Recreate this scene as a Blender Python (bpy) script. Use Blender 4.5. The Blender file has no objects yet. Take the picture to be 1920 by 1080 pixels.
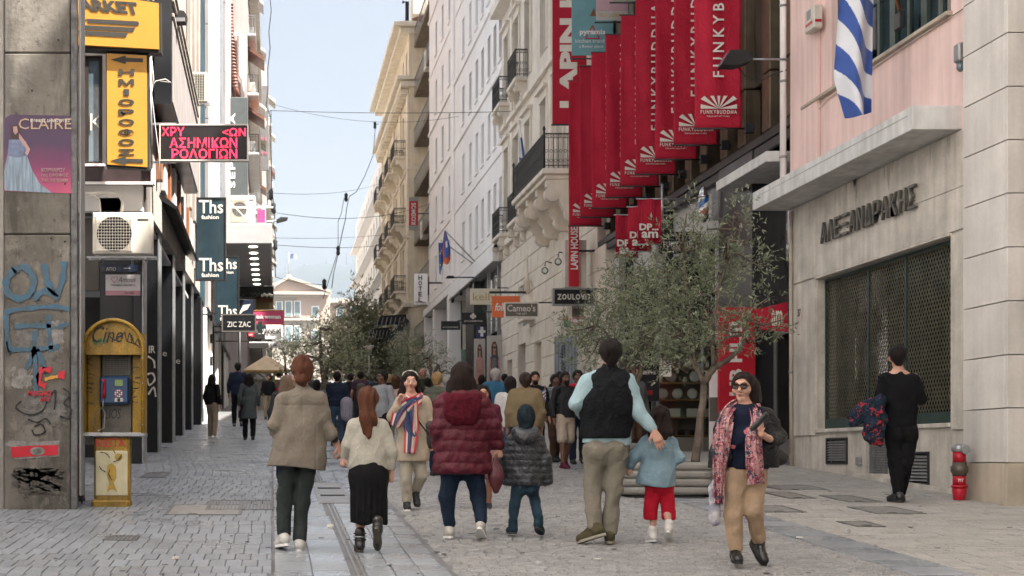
import bpy,math,random
import numpy as np
from mathutils import Vector,Matrix,noise
random.seed(7);RS=np.random.RandomState(7)
R=math.radians;PI=math.pi
SC=bpy.context.scene;COL=SC.collection
# ---------------------------------------------------------------- camera, sky, sun, exposure
EYE=1.56;F=2667.0;VX,VY=510.0,855.0;SL=0.057 # eye height, focal length in photo px, vanishing point, street slope
cd=bpy.data.cameras.new('camera');cam=bpy.data.objects.new('camera',cd);COL.objects.link(cam)
cam.location=(0,0,EYE);cam.rotation_euler=(R(90),0,0)
cd.lens=50;cd.sensor_width=36;cd.shift_x=(960-VX)/1920;cd.shift_y=(VY-540)/1920
cd.clip_start=.3;cd.clip_end=9000
cd.dof.use_dof=True;cd.dof.focus_distance=14.0;cd.dof.aperture_fstop=6.0
SC.camera=cam
SUN_EL,SUN_AZ=58.0,115.0 # sun over the right-hand roofs, somewhat behind the camera (azimuth clockwise from +Y)
w=bpy.data.worlds.new('World');SC.world=w;w.use_nodes=True
nt=w.node_tree;nt.nodes.clear()
sky=nt.nodes.new('ShaderNodeTexSky');sky.sky_type='NISHITA';sky.sun_disc=False
sky.sun_elevation=R(SUN_EL);sky.sun_rotation=R(SUN_AZ);sky.dust_density=8.0;sky.air_density=1.0;sky.ozone_density=1.0
bg=nt.nodes.new('ShaderNodeBackground');bg.inputs[1].default_value=0.05
hs=nt.nodes.new('ShaderNodeHueSaturation');hs.inputs['Saturation'].default_value=0.58
wo=nt.nodes.new('ShaderNodeOutputWorld')
nt.links.new(sky.outputs[0],hs.inputs['Color']);nt.links.new(hs.outputs[0],bg.inputs[0]);nt.links.new(bg.outputs[0],wo.inputs[0])
sl=bpy.data.lights.new('sun','SUN');sl.energy=5.0;sl.angle=R(0.6);sl.color=(1.0,.94,.87)
so=bpy.data.objects.new('sun',sl);COL.objects.link(so)
_sd=Vector((math.sin(R(SUN_AZ))*math.cos(R(SUN_EL)),math.cos(R(SUN_AZ))*math.cos(R(SUN_EL)),math.sin(R(SUN_EL))))
so.rotation_euler=_sd.to_track_quat('Z','Y').to_euler();so.location=(0,0,60)
vs=SC.view_settings;vs.view_transform='Standard';vs.look='None';vs.exposure=2.27;vs.gamma=1.0;vs.use_curve_mapping=False
SC.cycles.max_bounces=8;SC.cycles.diffuse_bounces=6;SC.cycles.glossy_bounces=3;SC.cycles.transmission_bounces=4
SC.cycles.transparent_max_bounces=8;SC.cycles.caustics_reflective=False;SC.cycles.caustics_refractive=False
SC.cycles.volume_bounces=0

# ---------------------------------------------------------------- helpers
ORG={}
def gz(y):return SL*y # street level at distance y
def P(px,py,Y):return Vector(((px-VX)/F*Y,Y,EYE+(VY-py)/F*Y)) # a place at distance Y
def PX(px,Y):return(px-VX)/F*Y
def PZ(py,Y):return EYE+(VY-py)/F*Y
def YX(px,X):return F*X/(px-VX) # distance of a point on the wall plane x = X
def mark(o,label=None,cat=None,group=None,kind=None):
 if label:o['label']=label
 if cat:o['category']=cat
 if group:o['group']=group
 if kind:o['kind']=kind
 return o
def thing(name,label,cat,loc=(0,0,0),group=None):
 o=bpy.data.objects.new(name,None);COL.objects.link(o);o.location=loc;o.empty_display_size=.2
 ORG[o.name]=Vector(loc);return mark(o,label,cat,group)
def obj(name,me,parent=None,loc=None,rot=None):
 """link a mesh as an object; under a parent its location is given in world terms"""
 o=bpy.data.objects.new(name,me);COL.objects.link(o)
 if parent is not None:
  o.parent=parent;po=ORG[parent.name]
  o.location=Vector(loc)-po if loc is not None else(0,0,0)
  ORG[o.name]=Vector(loc)if loc is not None else po
 else:
  o.location=loc or(0,0,0);ORG[o.name]=Vector(loc or(0,0,0))
 if rot is not None:o.rotation_euler=rot
 return o
def copy_thing(o,loc,parent=None,rotz=None,label=None):
 c=o.copy();COL.objects.link(c)
 if parent is None:
  c.location=loc;ORG[c.name]=Vector(loc)
  if rotz is not None:c.rotation_euler.z=rotz
  if label:c['label']=label
 else:c.parent=parent;ORG[c.name]=ORG[parent.name]
 for ch in list(o.children):copy_thing(ch,None,c)
 return c
class MB:
 """mesh builder: collects faces in world coordinates with a material index"""
 def __init__(s):s.v=[];s.f=[];s.m=[];s.sm=[]
 def face(s,pts,m=0,sm=False):
  n=len(s.v);s.v+=[tuple(p)for p in pts];s.f.append(tuple(range(n,n+len(pts))));s.m.append(m);s.sm.append(sm);return s
 def box(s,x0,x1,y0,y1,z0,z1,m=0):
  if x1<x0:x0,x1=x1,x0
  if y1<y0:y0,y1=y1,y0
  if z1<z0:z0,z1=z1,z0
  n=len(s.v)
  s.v+=[(x0,y0,z0),(x1,y0,z0),(x1,y1,z0),(x0,y1,z0),(x0,y0,z1),(x1,y0,z1),(x1,y1,z1),(x0,y1,z1)]
  for q in((0,3,2,1),(4,5,6,7),(0,1,5,4),(1,2,6,5),(2,3,7,6),(3,0,4,7)):s.f.append(tuple(n+i for i in q));s.m.append(m);s.sm.append(False)
  return s
 def cbox(s,x0,x1,y0,y1,z0,z1,c=.01,m=0):
  """box with chamfered edges (convex hull of three shrunken boxes)"""
  if x1<x0:x0,x1=x1,x0
  if y1<y0:y0,y1=y1,y0
  if z1<z0:z0,z1=z1,z0
  import bmesh
  bm=bmesh.new()
  for a,b,d in((0,c,c),(c,0,c),(c,c,0)):
   for x in(x0+a,x1-a):
    for y in(y0+b,y1-b):
     for z in(z0+d,z1-d):bm.verts.new((x,y,z))
  bmesh.ops.convex_hull(bm,input=bm.verts);n=len(s.v);bm.verts.index_update()
  s.v+=[tuple(v.co)for v in bm.verts]
  for f in bm.faces:s.f.append(tuple(n+v.index for v in f.verts));s.m.append(m);s.sm.append(False)
  bm.free();return s
 def bar(s,a,b,w,h=None,m=0,up=(0,0,1)):
  """square bar from a to b"""
  a,b=Vector(a),Vector(b);h=h or w;d=(b-a).normalized();u=Vector(up)
  if abs(d.dot(u))>.98:u=Vector((0,1,0))if abs(d.y)<.9 else Vector((1,0,0))
  r=d.cross(u).normalized()*w/2;t=r.cross(d).normalized()*h/2;n=len(s.v)
  s.v+=[tuple(p)for p in(a-r-t,a+r-t,a+r+t,a-r+t,b-r-t,b+r-t,b+r+t,b-r+t)]
  for q in((0,3,2,1),(4,5,6,7),(0,1,5,4),(1,2,6,5),(2,3,7,6),(3,0,4,7)):s.f.append(tuple(n+i for i in q));s.m.append(m);s.sm.append(False)
  return s
 def tube(s,pts,r,n=8,m=0,cap=True):
  """round tube along points; r a number or a list"""
  pts=[Vector(p)for p in pts];k=len(pts);rr=r if isinstance(r,(list,tuple))else[r]*k
  rings=[];ref=Vector((0,0,1))
  for i,p in enumerate(pts):
   d=(pts[min(i+1,k-1)]-pts[max(i-1,0)])
   d=d.normalized()if d.length>1e-9 else Vector((0,0,1))
   u=ref if abs(d.dot(ref))<.95 else Vector((0,1,.1)).normalized()
   a=d.cross(u).normalized();b=a.cross(d).normalized();n0=len(s.v)
   for j in range(n):
    t=2*PI*j/n;s.v.append(tuple(p+(a*math.cos(t)+b*math.sin(t))*rr[i]))
   rings.append(n0)
  for i in range(k-1):
   for j in range(n):
    j2=(j+1)%n;s.f.append((rings[i]+j,rings[i]+j2,rings[i+1]+j2,rings[i+1]+j));s.m.append(m);s.sm.append(True)
  if cap:
   s.f.append(tuple(rings[0]+j for j in range(n))[::-1]);s.m.append(m);s.sm.append(False)
   s.f.append(tuple(rings[-1]+j for j in range(n)));s.m.append(m);s.sm.append(False)
  return s
 def lathe(s,c,prof,n=16,m=0,axis='z',sx=1,sy=1):
  c=Vector(c);rings=[]
  for r,h in prof:
   n0=len(s.v)
   for j in range(n):
    t=2*PI*j/n;q=(r*math.cos(t)*sx,r*math.sin(t)*sy,h)
    if axis=='y':q=(q[0],q[2],q[1])
    if axis=='x':q=(q[2],q[0],q[1])
    s.v.append(tuple(c+Vector(q)))
   rings.append(n0)
  for i in range(len(prof)-1):
   for j in range(n):
    j2=(j+1)%n;s.f.append((rings[i]+j,rings[i]+j2,rings[i+1]+j2,rings[i+1]+j));s.m.append(m);s.sm.append(True)
  s.f.append(tuple(rings[0]+j for j in range(n))[::-1]);s.m.append(m);s.sm.append(False)
  s.f.append(tuple(rings[-1]+j for j in range(n)));s.m.append(m);s.sm.append(False)
  return s
 def prism(s,poly,a,b,m=0):
  """poly: list of points, extruded from offset vector a to b"""
  a,b=Vector(a),Vector(b);n=len(s.v);k=len(poly)
  s.v+=[tuple(Vector(p)+a)for p in poly]+[tuple(Vector(p)+b)for p in poly]
  s.f.append(tuple(n+i for i in range(k))[::-1]);s.f.append(tuple(n+k+i for i in range(k)));s.m+=[m,m];s.sm+=[False,False]
  for i in range(k):
   j=(i+1)%k;s.f.append((n+i,n+j,n+k+j,n+k+i));s.m.append(m);s.sm.append(False)
  return s
 def mesh(s,name,mats,org=(0,0,0)):
  me=bpy.data.meshes.new(name);o=Vector(org)
  me.from_pydata([(v[0]-o.x,v[1]-o.y,v[2]-o.z)for v in s.v],[],s.f)
  if not isinstance(mats,(list,tuple)):mats=[mats]
  for m_ in mats:me.materials.append(m_)
  me.polygons.foreach_set('material_index',s.m);me.polygons.foreach_set('use_smooth',s.sm)
  me.validate();me.update()
  import bmesh
  bm=bmesh.new();bm.from_mesh(me);bmesh.ops.recalc_face_normals(bm,faces=bm.faces);bm.to_mesh(me);bm.free()
  return me
 def build(s,name,mats,parent=None):
  if parent is not None:return obj(name,s.mesh(name,mats,ORG[parent.name]),parent)
  a=np.array(s.v);lo=a.min(0);hi=a.max(0);c=((lo[0]+hi[0])/2,(lo[1]+hi[1])/2,lo[2])
  return obj(name,s.mesh(name,mats,c),None,c)
def box_part(name,mat,parent,*b):return MB().box(*b).build(name,mat,parent)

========

* **WHAT THIS TASK INVOLVES**: Whenever "scene" turns up in a line, pick that line out.

* **ANSWER TO THIS PROBLEM**:
Recreate this scene as a Blender Python (bpy) script. Use Blender 4.5. The Blender file has no objects yet. Take the picture to be 1920 by 1080 pixels.
SC=bpy.context.scene;COL=SC.collection